A gourmand is a person who takes great pleasure and interest in consuming good food and drink. Gourmand originally referred to a person who was “a glutton for food and drink”, a person who eats and drinks excessively; this usage is now rare. Stephen Fry and I share this in common… we both know the delights of consumption, and while the textbook definition does not include it, our appetites extend to information, consuming words as though they were wine. I admire Stephen Fry as a Humanist, but also for a unique pleasure he offers: the sound of his spoken word. When he talks, the words fall from his lips, round and plummy, sharp and sibilant. The sound alone is exquisite, made still more so by the well-reasoned content.

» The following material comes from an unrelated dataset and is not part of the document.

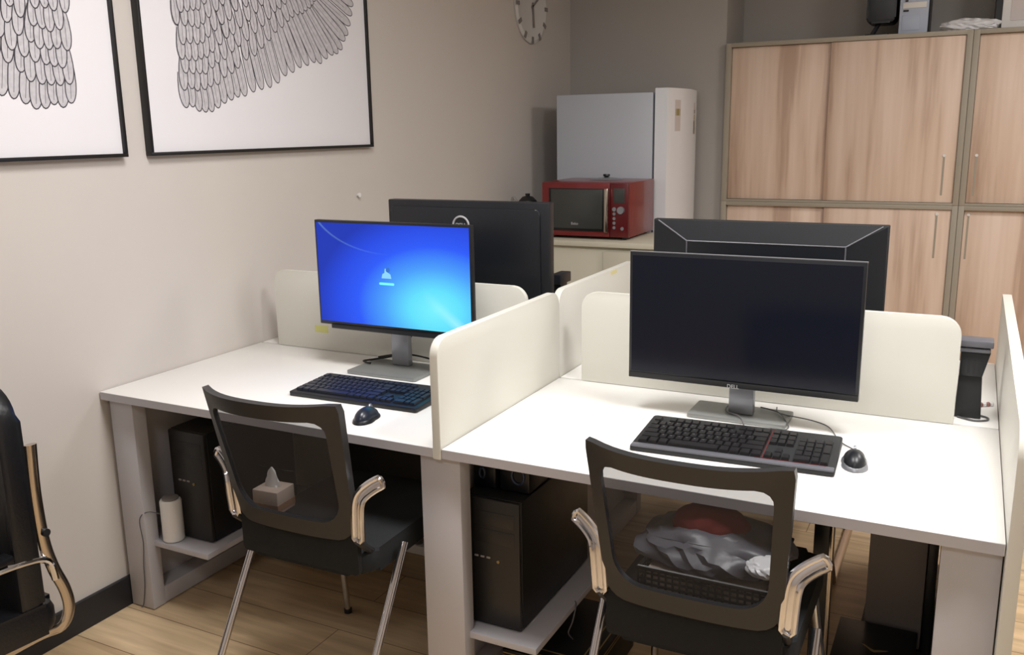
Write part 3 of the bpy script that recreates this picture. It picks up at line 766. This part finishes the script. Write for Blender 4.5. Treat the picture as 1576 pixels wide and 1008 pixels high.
# ------------------------------------------------------------------ leather cantilever chairs
def leather_chair(loc, rz, label):
    """local: faces -y, back at +y"""
    t = thing('leather_chair', label, 'chair', loc, rz, 'black leather chairs with chrome frames')
    # backrest: rounded pad, slightly reclined
    b = NB(); prism(b, rrect(-.232, .232, .40, .975, (.03, .03, .09, .09), 8), XZ, -.03, .03, bev=.018)
    for v in b.verts: v.co.y += -.022
    obj('backrest', b, W_['lth'], t, local=True)
    b = NB(); prism(b, rrect(-.234, .234, -.46, .045, .04), XY, .345, .425, bev=.022)
    for v in b.verts: v.co.z += .03*(-(v.co.y))/.44
    obj('seat', b, W_['lth'], t, local=True)
    for s in (-1, 1):
        x = s*.222
        side = smooth_path([(x, .03, .82), (x, .025, .70), (x, .03, .58), (x, .045, .50), (x, .068, .43), (x, .072, .375), (x*.97, .05, .335), (x*.85, .0, .325), (x*.85, -.2, .325), (x*.85, -.38, .33), (x*.85, -.44, .31), (x*.9, -.44, .2), (x, -.44, .05), (x, -.41, .014), (x, -.3, .013), (x, 0, .013), (x, .06, .013)], 5)
        b = NB(); tube(b, side, .012, 12, sx=1.3, sy=.8, up=Vector((1, 0, 0))); obj('frame_tube', b, W_['chromed'], t, local=True)
        b = NB(); tube(b, smooth_path([(x*1.02, .045, .47), (x*1.02, .03, .525), (x*1.02, -.03, .545), (x*1.02, -.15, .555), (x*1.02, -.30, .56), (x*1.02, -.36, .52), (x*1.02, -.36, .36)], 5), .009, 10); arm = obj('armrest', b, W_['chrome'], t, local=True)
        b = NB(); box(b, x*1.02-.02, x*1.02+.02, -.30, -.06, .566, .584, bev=.006); obj('arm_pad', b, W_['lth'], arm, local=True)
        b = NB(); lathe(b, [(.01, x-.013*s), (.01, x+.018*s)], 0, .03, 12, 'X', .60); obj('bolt', b, W_['blk'], t, local=True)
    b = NB(); tube(b, [(-.222, .06, .013), (.222, .06, .013)], .0125, 12); obj('floor_bar', b, W_['chromed'], t, local=True)
    b = NB(); tube(b, [(-.19, -.2, .325), (.19, -.2, .325)], .01, 12); obj('seat_bar', b, W_['chromed'], t, local=True)
    return t
lc = leather_chair((.272, -.59, 0), 0, 'black leather chair with chrome frame at the left edge, by the wall')
lc2 = copy_tree(lc); lc2.location = (1.88, 1.56, 0); lc2.rotation_euler = (0, 0, 0)
lc2['label'] = 'leather chair whose chrome floor bar shows beneath the right desk, behind the post'

# ------------------------------------------------------------------ pictures on the left wall
def feather(b, tip, ang, L_, wd, lay, bi):
    """leaf shape: fill polygon + ink outline; 'ang' points from root to tip"""
    dx, dz = math.cos(ang), math.sin(ang); nx, nz = -dz, dx; P = []
    t_ = min(1.1*wd, L_*.45); prof = [(0, .5), (.25, .82), (.5, 1)] if t_ < L_*.45 else [(0, .5), (.3, .9)]
    prof += [(1-t_/L_*k, w) for k, w in ((1, 1), (.7, .95), (.4, .8), (.2, .6), (.06, .34))]
    for s, w in prof: P.append((tip[0]-dx*L_*(1-s)+nx*wd*w/2, tip[1]-dz*L_*(1-s)+nz*wd*w/2))
    P.append(tip)
    for s, w in prof[::-1]: P.append((tip[0]-dx*L_*(1-s)-nx*wd*w/2, tip[1]-dz*L_*(1-s)-nz*wd*w/2))
    x = lay
    b.faces.new([b.verts.new((x, p[0], p[1])) for p in P])
    lw = .0034
    inn = []
    for p in P:
        al = (p[0]-tip[0])*-dx+(p[1]-tip[1])*-dz; al = min(max(al, wd*.55), L_*.9)
        c = (tip[0]-dx*al, tip[1]-dz*al)
        vx, vz = c[0]-p[0], c[1]-p[1]; l = math.hypot(vx, vz) or 1; inn.append((p[0]+vx/l*lw, p[1]+vz/l*lw))
    for k in range(len(P)-1):
        bi.faces.new([bi.verts.new((x+.00002, *q)) for q in (P[k], P[k+1], inn[k+1], inn[k])])
    # shaft
    w2 = .0007
    bi.faces.new([bi.verts.new((x+.00002, *q)) for q in ((tip[0]-dx*L_*.9+nx*w2, tip[1]-dz*L_*.9+nz*w2), (tip[0]-dx*L_*.12+nx*w2, tip[1]-dz*L_*.12+nz*w2), (tip[0]-dx*L_*.12-nx*w2, tip[1]-dz*L_*.12-nz*w2), (tip[0]-dx*L_*.9-nx*w2, tip[1]-dz*L_*.9-nz*w2))])
def lerp_curve(T, u):
    x = u*(len(T)-1); i = min(int(x), len(T)-2); f_ = x-i
    return tuple(a+(c-a)*f_ for a, c in zip(T[i], T[i+1]))
def picture(y0, y1, mirror, label):
    t = thing('framed_picture', label, 'framed picture', (WX, (y0+y1)/2, 1.459), 0, 'framed wing drawings')
    z0, z1, xf, fw = 1.459, 2.36, .048, .011
    b = NB()
    box(b, WX+.001, xf, y0, y1, z0, z0+fw, bev=.001); box(b, WX+.001, xf, y0, y1, z1-fw, z1, bev=.001)
    box(b, WX+.001, xf, y0, y0+fw, z0+fw, z1-fw, bev=.001); box(b, WX+.001, xf, y1-fw, y1, z0+fw, z1-fw, bev=.001)
    obj('frame', b, W_['pict'], t)
    obj('paper', box(NB(), WX+.002, xf-.012, y0+fw, y1-fw, z0+fw, z1-fw), W_['paper'], t)
    S = (lambda s: y1-s) if mirror else (lambda s: y0+s)
    A = (lambda a: PI-a) if mirror else (lambda a: a)
    bf, bi = NB(), NB(); lay = [xf-.0119]
    def F(s, z, a, L_, wd):
        feather(bf, (S(s), z), A(a), L_, wd, lay[0], bi); lay[0] += .000025
    R = math.radians
    # tips of long feathers: distance from inner edge, z, angle, length
    T = [(.175, 1.610, -84, .12), (.225, 1.606, -84, .12), (.275, 1.602, -82, .13), (.33, 1.618, -80, .15), (.39, 1.638, -79, .18), (.45, 1.652, -78, .21), (.53, 1.672, -77, .25), (.61, 1.702, -74, .29), (.69, 1.735, -70, .32), (.77, 1.765, -64, .35), (.85, 1.79, -58, .38), (.92, 1.805, -52, .41), (.99, 1.83, -45, .44), (1.045, 1.865, -38, .46), (1.085, 1.915, -30, .46), (1.12, 1.98, -24, .48), (1.14, 2.06, -18, .5), (1.14, 2.14, -12, .5)]
    n = 31
    for k in range(n-1, -1, -1):
        s, z, a, L_ = lerp_curve(T, k/(n-1)); F(s, z+random.uniform(-.008, .008), R(a+random.uniform(-2, 2)), L_, .042+random.uniform(-.004, .004))
    # covert rows laid over, working upwards
    for r in range(13):
        m_ = 24-(r//3); 
        for k in range(m_-1, -1, -1):
            u = (k+(.5 if r % 2 else 0))/(m_-.3)
            if u > 1: continue
            s, z, a, L_ = lerp_curve(T, u*.86)
            off = L_*.5+.050*r*(1+.35*u)+random.uniform(-.006, .006)
            ar = R(a-4)
            s2 = s-math.cos(ar)*off; z2 = z-math.sin(ar)*off
            s2 = max(s2, .118+.010*math.sin(r)+(0.045*max(0, 5-r)/5)*(1-u))
            if z2 > 2.32: continue
            F(s2+random.uniform(-.004, .004), z2, ar+random.uniform(-.06, .06), .115-.004*r, .040-.0010*r)
    obj('wing_drawing', bf, W_['feath'], t, smooth=False); obj('ink_outline', bi, W_['ink'], t, smooth=False)
picture(.276, 1.496, False, 'black framed drawing of a wing spreading right, the fully visible picture on the left wall')
picture(-1.035, .185, True, 'black framed wing drawing cut off by the left edge of the photo')

# clock
t = thing('wall_clock', 'white round wall clock high on the left wall near the corner', 'clock', (WX, 3.14, 2.01))
b = NB(); lathe(b, [(.205, WX+.001), (.208, WX+.012), (.19, WX+.02), (.186, WX+.018)], 0, 3.143, 48, 'X', 2.222); obj('face', b, W_['clk'], t)
for k in range(12):
    a = k*PI/6; b = NB(); c, s_ = math.cos(a), math.sin(a)
    for (r0, r1, w0) in ((.170, .2085, .011),):
        q = [(r0, -w0), (r1, -w0), (r1, w0), (r0, w0)]
        pts = [(3.143+r*s_+w*c, 2.222+r*c-w*s_) for r, w in q]; prism(b, pts, YZ, WX+.019, WX+.0225)
    obj('hour_mark', b, W_['clkd'], t)
for L_, a, w in ((.12, PI*.97, .008), (.16, PI*.32, .005)):
    b = NB(); c, s_ = math.cos(a), math.sin(a)
    prism(b, [(3.143+r*s_+q*c, 2.222+r*c-q*s_) for r, q in ((-.02, -w), (L_, -w), (L_, w), (-.02, w))], YZ, WX+.0235, WX+.026); obj('hand', b, W_['clkd'], t)
b = NB(); lathe(b, [(.006, WX+.001), (.006, WX+.010), (.010, WX+.011), (.010, WX+.014)], 0, 1.393, 14, 'X', 1.255); single('wall_hook', b, W_['white'], 'tiny white hook on the left wall above the lit monitor', 'hook')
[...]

The second section will encourage you to explore the Gutenberg printing press two ways. The first way is via podcast. Stephen hosts an incredible show entitled Stephen Fry’s Great Leap Years – the stories behind inventions. The podcast explores topics ranging from the rise of humankind as the inventor, to the astonishing combination of persistence, investment and inspiration it took to create the Gutenberg Press and the communication technologies that created our world. It tells the story of how our lives have been transformed by a fascinating and compelling mixture of human decision and vision, greed and need. While I believe, with every fibre of my being, that you should listen to all six episodes, I am providing you a link to the episode that discusses the invention of the Gutenberg press. While listening to this podcast, I could see in my mind’s eye, the device being constructed, each astonishing on its own, but the sum of the total exceeding the value of the parts. Stephen’s voice painted images for me that I could see, hear, smell, and imagine the feel of the press clamping down firmly in much the same way that my mother’s piano was not just sound, but a world unto itself.

I enjoyed the podcast immensely, only to later realize that there was a video available through Timeline: The Machine That Made Us (Gutenberg Printing Press Documentary). Here was Stephen Fry again, only this time I could see each item he had described in the podcast.

I invite you to re-create my experiment. It will take two hours out of your life. On the first day, try the podcast, and let Stephen take you through the colourful tale of the creation of the Gutenberg Bible. On another day, try it again on YouTube with the visuals. Grab your kids for the second one… they should get a chance to see how very many inventions all needed to combine to create even a single printed page… and the imagine how the moveable type created as a physical object needed to be transformed to the digital to become the text and emojis on our screens today. [Yeah, I’m totally going to circle back to that topic in a later post…]

Did you “see” the story during the podcast? How did what you saw and felt contrast (or match) what happened when you watched the video?